The official White House line on pre-election contacts between Team Trump and Russia has been consistent for months: there were no communications. Any suggestions to the contrary, Donald Trump and his aides have insisted, are completely wrong.
There are some problems with this posture. For one thing, many U.S. intelligence officials have suggested Team Trump’s claims aren’t true. For another, some Russian officials have confirmedthat Team Trump’s claims aren’t true.

The New York Times picks up today on a story I’ve been emphasizing for months: despite the White House’s denials, Russian Deputy Foreign Minister Sergei Ryabkov and Russian Ambassador Sergey Kislyak have both said, on the record, that Vladimir Putin’s government was in communications with the Trump campaign before Election Day in the U.S.

As the Times’ report makes clear, the communications wouldn’t necessarily have to be seen as scandalous.
It is not uncommon for a presidential campaign to speak to foreign officials, which makes the dispute particularly unusual. […]
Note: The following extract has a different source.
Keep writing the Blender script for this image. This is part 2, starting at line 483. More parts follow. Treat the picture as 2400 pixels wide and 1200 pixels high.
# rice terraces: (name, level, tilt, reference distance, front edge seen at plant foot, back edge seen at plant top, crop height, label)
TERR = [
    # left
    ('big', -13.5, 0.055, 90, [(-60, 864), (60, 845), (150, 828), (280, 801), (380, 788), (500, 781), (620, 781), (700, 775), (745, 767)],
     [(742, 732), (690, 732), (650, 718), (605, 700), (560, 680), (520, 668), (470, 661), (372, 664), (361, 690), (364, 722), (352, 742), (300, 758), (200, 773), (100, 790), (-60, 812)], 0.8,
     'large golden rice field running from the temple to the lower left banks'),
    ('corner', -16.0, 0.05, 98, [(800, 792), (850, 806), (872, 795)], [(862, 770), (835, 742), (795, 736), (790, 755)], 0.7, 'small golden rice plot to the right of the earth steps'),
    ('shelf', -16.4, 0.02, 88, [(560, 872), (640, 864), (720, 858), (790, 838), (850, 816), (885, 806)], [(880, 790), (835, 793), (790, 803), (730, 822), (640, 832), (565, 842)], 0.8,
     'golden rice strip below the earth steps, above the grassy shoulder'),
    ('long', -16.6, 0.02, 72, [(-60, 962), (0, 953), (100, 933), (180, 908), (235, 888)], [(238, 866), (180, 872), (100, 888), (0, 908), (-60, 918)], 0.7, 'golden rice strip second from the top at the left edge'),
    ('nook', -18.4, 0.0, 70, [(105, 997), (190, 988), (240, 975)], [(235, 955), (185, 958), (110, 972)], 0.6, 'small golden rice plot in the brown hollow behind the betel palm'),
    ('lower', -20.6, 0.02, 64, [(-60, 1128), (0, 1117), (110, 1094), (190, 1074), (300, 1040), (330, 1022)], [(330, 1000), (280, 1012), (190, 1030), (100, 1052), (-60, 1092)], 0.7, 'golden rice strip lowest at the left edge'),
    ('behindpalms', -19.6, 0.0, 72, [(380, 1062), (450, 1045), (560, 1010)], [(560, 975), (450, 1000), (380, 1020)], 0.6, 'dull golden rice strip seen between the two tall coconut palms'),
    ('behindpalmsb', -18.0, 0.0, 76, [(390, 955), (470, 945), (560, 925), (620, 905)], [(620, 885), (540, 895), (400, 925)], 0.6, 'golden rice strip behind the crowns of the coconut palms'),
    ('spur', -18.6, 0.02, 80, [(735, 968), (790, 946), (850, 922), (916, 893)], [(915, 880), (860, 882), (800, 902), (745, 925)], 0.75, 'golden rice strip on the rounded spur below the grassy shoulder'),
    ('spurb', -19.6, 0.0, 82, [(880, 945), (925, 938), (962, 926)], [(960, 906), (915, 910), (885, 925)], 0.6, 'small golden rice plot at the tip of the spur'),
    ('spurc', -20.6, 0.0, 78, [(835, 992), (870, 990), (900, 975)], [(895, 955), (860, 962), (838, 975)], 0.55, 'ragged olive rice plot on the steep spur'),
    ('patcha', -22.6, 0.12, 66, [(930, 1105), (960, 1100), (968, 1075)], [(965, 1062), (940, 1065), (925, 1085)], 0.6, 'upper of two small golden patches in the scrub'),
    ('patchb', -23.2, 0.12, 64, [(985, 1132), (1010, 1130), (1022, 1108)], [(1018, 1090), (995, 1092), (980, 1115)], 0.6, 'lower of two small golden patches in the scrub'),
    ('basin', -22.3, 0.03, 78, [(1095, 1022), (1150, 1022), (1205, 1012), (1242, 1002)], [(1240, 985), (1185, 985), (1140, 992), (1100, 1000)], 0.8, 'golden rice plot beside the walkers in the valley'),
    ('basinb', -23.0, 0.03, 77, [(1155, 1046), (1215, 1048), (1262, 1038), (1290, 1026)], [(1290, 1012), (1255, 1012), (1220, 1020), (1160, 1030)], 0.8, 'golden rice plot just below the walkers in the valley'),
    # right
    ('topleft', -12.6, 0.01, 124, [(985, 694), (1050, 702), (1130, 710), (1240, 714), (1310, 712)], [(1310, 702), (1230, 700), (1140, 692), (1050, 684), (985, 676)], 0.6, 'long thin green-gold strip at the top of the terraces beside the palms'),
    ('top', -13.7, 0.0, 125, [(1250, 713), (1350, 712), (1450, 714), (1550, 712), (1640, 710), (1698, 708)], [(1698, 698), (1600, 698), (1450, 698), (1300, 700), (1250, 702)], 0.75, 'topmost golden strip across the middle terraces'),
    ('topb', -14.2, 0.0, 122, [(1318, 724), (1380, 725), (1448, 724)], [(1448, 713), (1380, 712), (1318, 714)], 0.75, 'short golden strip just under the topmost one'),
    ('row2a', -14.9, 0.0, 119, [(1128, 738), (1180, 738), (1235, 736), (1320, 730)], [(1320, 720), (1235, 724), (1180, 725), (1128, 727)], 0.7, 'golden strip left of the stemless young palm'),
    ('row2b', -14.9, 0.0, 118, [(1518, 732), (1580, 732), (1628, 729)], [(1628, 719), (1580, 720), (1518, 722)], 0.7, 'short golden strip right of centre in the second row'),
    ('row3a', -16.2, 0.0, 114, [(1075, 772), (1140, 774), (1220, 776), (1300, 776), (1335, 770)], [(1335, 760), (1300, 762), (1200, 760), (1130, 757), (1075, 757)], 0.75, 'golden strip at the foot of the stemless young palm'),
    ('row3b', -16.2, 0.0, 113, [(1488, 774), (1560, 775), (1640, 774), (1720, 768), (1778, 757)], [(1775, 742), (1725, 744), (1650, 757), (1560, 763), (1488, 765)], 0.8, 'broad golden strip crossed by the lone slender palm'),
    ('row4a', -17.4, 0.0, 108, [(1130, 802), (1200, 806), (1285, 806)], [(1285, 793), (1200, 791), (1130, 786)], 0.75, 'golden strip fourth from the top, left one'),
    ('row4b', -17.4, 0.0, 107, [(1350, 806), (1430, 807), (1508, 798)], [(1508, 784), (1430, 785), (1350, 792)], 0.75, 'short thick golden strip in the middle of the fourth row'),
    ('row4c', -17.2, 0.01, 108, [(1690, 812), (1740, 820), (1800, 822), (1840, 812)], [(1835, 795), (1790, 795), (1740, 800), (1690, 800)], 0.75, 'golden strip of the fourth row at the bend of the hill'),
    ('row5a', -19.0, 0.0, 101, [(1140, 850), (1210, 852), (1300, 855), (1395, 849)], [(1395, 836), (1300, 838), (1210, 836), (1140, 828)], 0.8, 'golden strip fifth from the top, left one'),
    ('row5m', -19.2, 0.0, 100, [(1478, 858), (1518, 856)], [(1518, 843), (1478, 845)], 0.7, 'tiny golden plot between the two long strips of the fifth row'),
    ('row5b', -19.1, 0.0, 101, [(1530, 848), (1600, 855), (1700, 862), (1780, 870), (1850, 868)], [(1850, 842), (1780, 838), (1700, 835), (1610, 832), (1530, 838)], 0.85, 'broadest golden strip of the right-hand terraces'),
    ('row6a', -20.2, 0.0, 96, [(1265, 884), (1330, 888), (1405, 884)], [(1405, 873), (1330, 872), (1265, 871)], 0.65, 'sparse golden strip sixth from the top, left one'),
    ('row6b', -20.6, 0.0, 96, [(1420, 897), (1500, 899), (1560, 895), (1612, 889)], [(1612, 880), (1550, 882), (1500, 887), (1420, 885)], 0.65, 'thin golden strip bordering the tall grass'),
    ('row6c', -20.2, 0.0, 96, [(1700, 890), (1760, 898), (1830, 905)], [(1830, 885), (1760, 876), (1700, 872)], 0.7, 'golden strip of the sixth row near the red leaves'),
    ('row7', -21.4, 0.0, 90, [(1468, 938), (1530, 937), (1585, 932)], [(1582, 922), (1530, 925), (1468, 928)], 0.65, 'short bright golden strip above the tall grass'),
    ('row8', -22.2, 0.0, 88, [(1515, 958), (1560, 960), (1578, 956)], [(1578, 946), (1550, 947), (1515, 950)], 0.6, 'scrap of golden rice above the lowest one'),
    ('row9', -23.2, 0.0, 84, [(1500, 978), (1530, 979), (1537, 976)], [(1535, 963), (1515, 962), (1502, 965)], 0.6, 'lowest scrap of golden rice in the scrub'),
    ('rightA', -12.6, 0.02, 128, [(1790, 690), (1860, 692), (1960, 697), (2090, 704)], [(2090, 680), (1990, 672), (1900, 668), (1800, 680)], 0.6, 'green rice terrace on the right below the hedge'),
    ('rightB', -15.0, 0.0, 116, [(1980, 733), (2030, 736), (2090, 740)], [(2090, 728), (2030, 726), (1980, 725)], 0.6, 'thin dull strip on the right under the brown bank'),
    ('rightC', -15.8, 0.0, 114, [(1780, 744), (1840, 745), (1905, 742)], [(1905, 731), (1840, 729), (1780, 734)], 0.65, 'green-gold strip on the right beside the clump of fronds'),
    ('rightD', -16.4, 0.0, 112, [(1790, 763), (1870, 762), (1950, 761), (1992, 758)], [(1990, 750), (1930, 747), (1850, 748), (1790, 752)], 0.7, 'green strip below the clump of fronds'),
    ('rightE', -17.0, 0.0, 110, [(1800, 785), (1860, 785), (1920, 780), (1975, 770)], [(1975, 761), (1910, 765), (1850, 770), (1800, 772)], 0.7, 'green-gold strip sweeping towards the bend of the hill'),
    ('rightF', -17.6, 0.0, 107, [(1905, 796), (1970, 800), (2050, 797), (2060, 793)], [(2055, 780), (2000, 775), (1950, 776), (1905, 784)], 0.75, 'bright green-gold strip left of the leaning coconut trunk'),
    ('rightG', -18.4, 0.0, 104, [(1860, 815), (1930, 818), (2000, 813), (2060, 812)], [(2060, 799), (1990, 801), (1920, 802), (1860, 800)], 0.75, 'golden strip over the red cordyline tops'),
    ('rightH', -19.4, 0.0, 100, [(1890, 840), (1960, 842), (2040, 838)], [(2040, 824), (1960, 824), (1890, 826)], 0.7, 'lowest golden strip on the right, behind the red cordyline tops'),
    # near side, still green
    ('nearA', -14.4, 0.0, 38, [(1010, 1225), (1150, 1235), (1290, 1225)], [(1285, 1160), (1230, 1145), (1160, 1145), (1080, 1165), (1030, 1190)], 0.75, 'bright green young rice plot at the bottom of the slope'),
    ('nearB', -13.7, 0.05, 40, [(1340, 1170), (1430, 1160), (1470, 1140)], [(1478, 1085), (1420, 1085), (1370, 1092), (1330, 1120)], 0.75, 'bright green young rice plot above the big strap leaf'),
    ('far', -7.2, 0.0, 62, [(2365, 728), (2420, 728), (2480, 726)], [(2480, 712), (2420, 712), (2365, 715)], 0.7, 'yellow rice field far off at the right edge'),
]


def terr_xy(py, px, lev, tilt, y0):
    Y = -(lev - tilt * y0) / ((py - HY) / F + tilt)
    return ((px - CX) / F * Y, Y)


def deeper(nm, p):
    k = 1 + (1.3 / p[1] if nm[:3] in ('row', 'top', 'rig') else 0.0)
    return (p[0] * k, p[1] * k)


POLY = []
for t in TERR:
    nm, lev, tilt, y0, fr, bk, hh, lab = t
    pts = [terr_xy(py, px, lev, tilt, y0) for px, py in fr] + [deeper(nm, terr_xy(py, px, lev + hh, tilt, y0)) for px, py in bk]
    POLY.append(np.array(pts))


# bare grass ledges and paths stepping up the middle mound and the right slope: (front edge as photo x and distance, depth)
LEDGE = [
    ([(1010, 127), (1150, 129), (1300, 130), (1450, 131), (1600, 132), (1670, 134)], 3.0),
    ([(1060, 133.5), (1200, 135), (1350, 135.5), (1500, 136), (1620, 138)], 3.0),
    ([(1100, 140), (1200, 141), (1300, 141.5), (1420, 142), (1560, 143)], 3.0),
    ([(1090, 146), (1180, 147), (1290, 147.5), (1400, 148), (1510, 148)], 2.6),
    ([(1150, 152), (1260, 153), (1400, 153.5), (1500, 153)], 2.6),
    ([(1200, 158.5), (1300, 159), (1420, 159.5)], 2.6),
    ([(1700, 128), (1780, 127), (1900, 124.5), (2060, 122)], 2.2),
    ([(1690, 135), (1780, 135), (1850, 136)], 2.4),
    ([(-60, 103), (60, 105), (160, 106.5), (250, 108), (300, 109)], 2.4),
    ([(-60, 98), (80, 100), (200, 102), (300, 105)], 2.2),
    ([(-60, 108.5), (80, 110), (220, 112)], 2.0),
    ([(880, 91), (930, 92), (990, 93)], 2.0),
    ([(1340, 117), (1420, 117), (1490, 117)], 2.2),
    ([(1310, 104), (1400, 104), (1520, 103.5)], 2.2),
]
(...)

Under ordinary circumstances, few in Washington would blink at the statements by Mr. Ryabkov or Mr. Kislyak. It is common for foreign governments to reach out to American presidential candidates, and many foreign diplomats believe it is part of their job to get to know people who may soon be crucial to maintaining alliances or repairing broken relationships.
That’s entirely correct. Team Trump could’ve said from the beginning, “Sure, during the campaign, we heard from foreign officials from all kinds of countries around the globe, but the communications were always routine and part of standard diplomacy.”

But no. Instead, the president and his aides said the opposite, insisting that there were literally no talks until after Election Day. In other words, Team Trump would have us believe the Russian officials are lying – even though they have no incentive to lie.

What would motivate Trump World to stick to a story that wasn’t true? It’s probably because they felt stuck: Putin’s government was illegally intervening in the American election, in the hopes of putting Trump in the White House, and the Republican and his aides probably wanted to avoid the appearance of collusion. In other words, if Moscow’s espionage operation helped Team Trump, Team Trump had a reason to tell the public it had no contact with Russian officials.

But given the evidence – from U.S. intelligence agencies and Russian officials themselves – it now looks like Trump and his staff have put themselves out on a branch that’s cracking loudly.